Legal sports betting across the United States is “inevitable” according to National Basketball Association (NBA) commissioner Adam Silver (pictured). Speaking at the annual Bloomberg Sports Business Summit in New York on Thursday, Silver said the fact that “all these states are broke” meant expansion of legal sports betting beyond Nevada’s borders was going to happen eventually and that the NBA “will ultimately participate in that.”
Despite the fact that the NBA was one of the four pro leagues that actively opposed New Jersey’s bid to launch its own legal sports betting market, Silver said he had no moral issues with sports betting, echoing comments made by his predecessor David Stern, who in 2009 told Sports Illustrated that betting could no longer be opposed on moral grounds and that betting represented a “huge opportunity” for the sport.

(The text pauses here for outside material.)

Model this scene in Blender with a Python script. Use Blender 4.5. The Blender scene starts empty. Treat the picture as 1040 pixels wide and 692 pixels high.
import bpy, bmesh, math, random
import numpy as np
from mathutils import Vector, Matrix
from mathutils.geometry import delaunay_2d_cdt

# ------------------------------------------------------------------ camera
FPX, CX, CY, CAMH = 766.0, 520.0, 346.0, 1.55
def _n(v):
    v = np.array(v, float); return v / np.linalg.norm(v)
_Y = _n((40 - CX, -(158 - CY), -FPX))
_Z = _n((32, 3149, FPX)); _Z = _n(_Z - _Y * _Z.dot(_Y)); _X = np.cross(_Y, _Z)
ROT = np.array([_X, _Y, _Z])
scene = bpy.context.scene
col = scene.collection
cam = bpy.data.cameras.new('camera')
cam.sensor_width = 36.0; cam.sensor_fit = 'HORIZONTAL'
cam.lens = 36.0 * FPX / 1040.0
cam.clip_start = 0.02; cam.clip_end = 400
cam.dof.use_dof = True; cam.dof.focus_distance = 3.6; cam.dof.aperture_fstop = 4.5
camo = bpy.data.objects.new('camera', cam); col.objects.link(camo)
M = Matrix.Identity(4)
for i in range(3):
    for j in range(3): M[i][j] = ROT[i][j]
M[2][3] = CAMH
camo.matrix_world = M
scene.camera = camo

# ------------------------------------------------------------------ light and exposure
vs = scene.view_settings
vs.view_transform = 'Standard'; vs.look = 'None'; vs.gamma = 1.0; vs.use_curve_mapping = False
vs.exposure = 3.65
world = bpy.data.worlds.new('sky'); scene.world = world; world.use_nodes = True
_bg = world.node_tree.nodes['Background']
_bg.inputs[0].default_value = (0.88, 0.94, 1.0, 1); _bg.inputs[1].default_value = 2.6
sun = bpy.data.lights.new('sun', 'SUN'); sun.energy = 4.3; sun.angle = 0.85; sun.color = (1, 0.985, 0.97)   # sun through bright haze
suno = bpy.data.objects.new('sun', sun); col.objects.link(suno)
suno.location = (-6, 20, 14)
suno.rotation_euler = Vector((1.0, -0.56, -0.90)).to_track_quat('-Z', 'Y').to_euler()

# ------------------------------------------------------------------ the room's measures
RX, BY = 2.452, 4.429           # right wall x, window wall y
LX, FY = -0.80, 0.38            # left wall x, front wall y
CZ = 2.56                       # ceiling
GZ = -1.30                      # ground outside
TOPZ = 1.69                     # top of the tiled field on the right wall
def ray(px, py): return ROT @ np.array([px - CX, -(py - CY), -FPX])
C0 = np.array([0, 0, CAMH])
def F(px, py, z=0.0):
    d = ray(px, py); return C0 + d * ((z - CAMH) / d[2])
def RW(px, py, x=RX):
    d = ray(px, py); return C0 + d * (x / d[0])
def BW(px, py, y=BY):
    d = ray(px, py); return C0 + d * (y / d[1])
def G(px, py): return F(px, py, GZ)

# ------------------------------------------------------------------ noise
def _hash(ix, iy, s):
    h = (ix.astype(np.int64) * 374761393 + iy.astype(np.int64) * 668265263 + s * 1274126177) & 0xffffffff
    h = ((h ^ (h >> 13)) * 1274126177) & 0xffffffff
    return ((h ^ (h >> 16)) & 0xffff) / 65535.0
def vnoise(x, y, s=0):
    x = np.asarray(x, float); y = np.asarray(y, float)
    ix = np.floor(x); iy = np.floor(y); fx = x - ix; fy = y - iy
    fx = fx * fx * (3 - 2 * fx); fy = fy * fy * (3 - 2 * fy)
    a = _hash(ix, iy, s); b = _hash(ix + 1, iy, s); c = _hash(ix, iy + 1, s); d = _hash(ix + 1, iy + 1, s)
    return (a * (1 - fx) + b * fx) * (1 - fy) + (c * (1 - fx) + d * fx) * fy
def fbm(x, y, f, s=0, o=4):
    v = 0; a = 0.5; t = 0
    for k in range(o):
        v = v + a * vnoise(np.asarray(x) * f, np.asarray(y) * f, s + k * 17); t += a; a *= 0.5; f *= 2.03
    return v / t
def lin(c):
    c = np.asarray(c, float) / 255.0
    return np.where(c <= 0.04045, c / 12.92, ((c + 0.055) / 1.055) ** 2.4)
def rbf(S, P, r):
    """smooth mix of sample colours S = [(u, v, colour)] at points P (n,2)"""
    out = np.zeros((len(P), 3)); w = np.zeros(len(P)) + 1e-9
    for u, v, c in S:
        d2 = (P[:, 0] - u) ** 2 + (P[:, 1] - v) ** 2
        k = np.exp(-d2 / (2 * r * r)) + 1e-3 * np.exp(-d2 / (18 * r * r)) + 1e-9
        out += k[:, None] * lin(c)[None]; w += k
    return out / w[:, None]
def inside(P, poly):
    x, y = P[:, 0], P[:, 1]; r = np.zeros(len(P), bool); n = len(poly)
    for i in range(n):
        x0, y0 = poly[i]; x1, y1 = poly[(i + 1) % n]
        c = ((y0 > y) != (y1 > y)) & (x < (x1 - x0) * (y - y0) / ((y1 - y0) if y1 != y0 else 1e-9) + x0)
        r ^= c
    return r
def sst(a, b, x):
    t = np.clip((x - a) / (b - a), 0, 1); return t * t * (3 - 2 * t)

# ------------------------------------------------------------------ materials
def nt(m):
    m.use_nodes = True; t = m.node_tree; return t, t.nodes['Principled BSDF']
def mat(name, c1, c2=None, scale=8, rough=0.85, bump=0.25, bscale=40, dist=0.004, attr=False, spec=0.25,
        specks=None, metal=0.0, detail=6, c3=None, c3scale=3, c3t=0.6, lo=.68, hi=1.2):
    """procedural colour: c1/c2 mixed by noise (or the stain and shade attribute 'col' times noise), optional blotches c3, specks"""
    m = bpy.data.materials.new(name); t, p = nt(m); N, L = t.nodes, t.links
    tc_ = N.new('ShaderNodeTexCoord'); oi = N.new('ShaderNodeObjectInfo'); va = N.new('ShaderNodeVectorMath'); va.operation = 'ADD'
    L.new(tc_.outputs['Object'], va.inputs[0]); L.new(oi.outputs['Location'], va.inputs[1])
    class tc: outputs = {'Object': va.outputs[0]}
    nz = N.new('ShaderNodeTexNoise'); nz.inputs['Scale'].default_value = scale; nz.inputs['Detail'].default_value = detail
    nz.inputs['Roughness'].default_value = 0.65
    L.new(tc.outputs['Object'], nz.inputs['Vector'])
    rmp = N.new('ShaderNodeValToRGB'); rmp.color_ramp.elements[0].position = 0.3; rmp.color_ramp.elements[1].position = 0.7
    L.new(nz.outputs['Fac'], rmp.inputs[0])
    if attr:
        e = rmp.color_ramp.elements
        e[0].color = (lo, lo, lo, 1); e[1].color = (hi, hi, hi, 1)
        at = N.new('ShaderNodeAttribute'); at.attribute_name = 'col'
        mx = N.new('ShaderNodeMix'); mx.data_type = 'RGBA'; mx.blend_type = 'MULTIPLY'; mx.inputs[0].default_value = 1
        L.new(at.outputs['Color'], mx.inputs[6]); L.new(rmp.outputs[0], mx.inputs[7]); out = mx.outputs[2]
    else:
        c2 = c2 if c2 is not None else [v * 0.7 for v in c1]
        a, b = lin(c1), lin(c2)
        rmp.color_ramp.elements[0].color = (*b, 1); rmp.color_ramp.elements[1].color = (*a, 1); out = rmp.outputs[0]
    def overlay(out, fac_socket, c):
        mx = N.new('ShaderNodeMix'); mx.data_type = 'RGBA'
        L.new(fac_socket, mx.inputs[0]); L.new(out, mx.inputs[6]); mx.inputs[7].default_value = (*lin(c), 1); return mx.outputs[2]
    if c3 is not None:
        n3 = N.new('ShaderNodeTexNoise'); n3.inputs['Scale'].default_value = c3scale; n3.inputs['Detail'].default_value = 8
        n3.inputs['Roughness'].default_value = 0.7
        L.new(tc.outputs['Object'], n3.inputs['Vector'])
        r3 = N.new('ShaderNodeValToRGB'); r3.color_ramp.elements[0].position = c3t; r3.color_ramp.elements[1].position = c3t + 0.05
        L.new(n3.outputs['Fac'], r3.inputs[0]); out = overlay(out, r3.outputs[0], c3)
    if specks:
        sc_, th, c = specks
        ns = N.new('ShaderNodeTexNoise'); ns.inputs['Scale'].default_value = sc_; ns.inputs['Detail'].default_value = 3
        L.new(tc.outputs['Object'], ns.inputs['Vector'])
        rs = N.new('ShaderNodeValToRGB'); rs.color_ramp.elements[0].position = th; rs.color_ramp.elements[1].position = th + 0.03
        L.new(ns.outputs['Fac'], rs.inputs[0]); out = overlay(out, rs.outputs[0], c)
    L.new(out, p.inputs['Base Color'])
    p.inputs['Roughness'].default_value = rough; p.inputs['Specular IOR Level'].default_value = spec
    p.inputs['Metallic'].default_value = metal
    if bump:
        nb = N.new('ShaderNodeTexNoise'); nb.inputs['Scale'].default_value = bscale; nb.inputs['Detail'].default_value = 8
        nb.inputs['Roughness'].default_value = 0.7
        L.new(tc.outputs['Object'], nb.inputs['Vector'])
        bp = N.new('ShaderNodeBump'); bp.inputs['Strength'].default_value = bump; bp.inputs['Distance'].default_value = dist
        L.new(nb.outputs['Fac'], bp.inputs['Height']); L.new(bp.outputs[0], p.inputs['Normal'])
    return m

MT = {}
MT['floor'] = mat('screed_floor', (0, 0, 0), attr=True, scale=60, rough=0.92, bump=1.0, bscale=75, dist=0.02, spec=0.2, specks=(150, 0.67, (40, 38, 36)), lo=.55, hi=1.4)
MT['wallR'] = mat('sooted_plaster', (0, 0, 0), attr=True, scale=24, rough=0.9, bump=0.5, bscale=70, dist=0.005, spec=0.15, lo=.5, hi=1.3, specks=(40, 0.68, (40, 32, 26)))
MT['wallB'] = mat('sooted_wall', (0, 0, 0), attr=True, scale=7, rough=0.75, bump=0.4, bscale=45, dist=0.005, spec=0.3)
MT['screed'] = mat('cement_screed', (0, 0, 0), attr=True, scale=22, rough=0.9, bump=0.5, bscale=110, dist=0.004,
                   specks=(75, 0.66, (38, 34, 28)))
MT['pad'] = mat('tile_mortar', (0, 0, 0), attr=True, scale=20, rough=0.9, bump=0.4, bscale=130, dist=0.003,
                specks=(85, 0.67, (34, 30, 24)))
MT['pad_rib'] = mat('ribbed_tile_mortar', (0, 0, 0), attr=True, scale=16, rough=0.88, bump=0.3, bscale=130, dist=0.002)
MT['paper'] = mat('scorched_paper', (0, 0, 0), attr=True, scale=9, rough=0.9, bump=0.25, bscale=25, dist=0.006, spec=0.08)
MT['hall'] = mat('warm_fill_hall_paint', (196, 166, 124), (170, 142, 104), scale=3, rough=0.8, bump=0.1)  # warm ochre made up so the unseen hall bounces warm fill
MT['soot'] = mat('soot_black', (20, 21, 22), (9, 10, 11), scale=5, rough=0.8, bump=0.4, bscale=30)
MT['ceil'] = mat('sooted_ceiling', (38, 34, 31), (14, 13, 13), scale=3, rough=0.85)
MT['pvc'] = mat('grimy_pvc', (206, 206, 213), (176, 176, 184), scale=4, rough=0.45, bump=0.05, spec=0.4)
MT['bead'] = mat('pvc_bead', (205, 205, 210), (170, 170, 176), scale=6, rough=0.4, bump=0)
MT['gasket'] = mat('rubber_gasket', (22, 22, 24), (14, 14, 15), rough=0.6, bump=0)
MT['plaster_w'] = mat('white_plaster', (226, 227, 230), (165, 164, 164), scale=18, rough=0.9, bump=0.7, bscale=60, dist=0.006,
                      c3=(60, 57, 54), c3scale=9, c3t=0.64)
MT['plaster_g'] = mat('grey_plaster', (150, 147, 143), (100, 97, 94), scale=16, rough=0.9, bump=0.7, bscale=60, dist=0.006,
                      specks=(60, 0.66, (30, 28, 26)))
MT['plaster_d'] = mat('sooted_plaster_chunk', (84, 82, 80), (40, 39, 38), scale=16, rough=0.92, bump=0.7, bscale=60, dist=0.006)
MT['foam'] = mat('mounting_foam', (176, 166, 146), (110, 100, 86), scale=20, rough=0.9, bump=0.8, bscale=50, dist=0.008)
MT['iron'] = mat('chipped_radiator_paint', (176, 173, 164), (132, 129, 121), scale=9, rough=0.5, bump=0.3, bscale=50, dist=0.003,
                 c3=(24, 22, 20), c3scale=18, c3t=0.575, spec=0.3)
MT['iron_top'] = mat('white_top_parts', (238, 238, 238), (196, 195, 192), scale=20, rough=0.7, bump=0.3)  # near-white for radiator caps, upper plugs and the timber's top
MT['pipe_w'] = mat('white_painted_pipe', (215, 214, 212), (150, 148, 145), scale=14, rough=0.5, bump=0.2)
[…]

Silver said having “a gentleman’s bet or a small wager” on a sporting event “makes you that much more engaged” in the event you’re watching. Silver said the UK’s legal sports betting market had proven that wagering on games meant it was “much more likely you’re going to stay tuned” to a televised broadcast for a longer period of time. “That’s where we’re going to see it pay dividends.”
LESNIAK SAYS VETO OVERRIDE CHANCES “AREN’T ALL THAT BAD”
New Jersey politicians are scheduled to meet with Gov. Chris Christie’s counsel on Sept. 10 to see if they can’t hash out a new way of pursuing legal sports betting that doesn’t give Christie schpilkas. State Sen. Ray Lesniak says he’s open to trying to find a solution that Christie can live with, but that’s not stopping Lesniak’s bid to override Christie’s veto of Lesniak’s latest sports betting bill. Lesniak has scheduled a Sept. 22 vote on the matter and, while skeptics abound, Lesniak believes his chances of garnering the necessary 2/3 majorities in both legislative bodies “aren’t all that bad.”
Speaking to ESPN’s new scribe David Purdum, Lesniak said he expects the initial override vote to take place in the state Senate shortly after 1pm on the 22nd. Assuming the bill clears the 2/3 threshold there, Lesniak believes the Assembly will do likewise. While Christie has never seen one of his vetoes overridden, Lesniak said the fact that 68% of state voters had approved the sports betting plan in a 2011 referendum was the differentiator. “Normally, you don’t get [that level of support] in legislation that has been vetoed.”
The bill that Christie vetoed last month was born of a suggestion made by the US Department of Justice during the long legal fight over Lesniak’s previous bill. The DOJ said there was nothing preventing New Jersey from simply not enforcing state laws against sports betting so Lesniak crafted a bill that would lift such prohibitions at Atlantic City casinos and state racetracks. Dennis Drazin, owner of the state’s Monmouth Park racetrack and a strong supporter of legal sports bets, said Lesniak’s bill was “word-for-word with what the federal government said we could do.”
But state Sen. Jennifer Beck, who represents the district in which Monmouth Park resides, said the Sept. 10 discussion with Christie will focus on whether going forward with Lesniak’s plan would prompt a fresh legal challenge from the DOJ/leagues, The state spent over $3m in legal fees unsuccessfully fighting the last legal war and Beck said the state needed to be sure it was “best positioned to be victorious” in a future fight before spending any more taxpayer money. Too bad the state can’t take the NBA commissioner at his word that continuing to stand athwart history is a bad bet.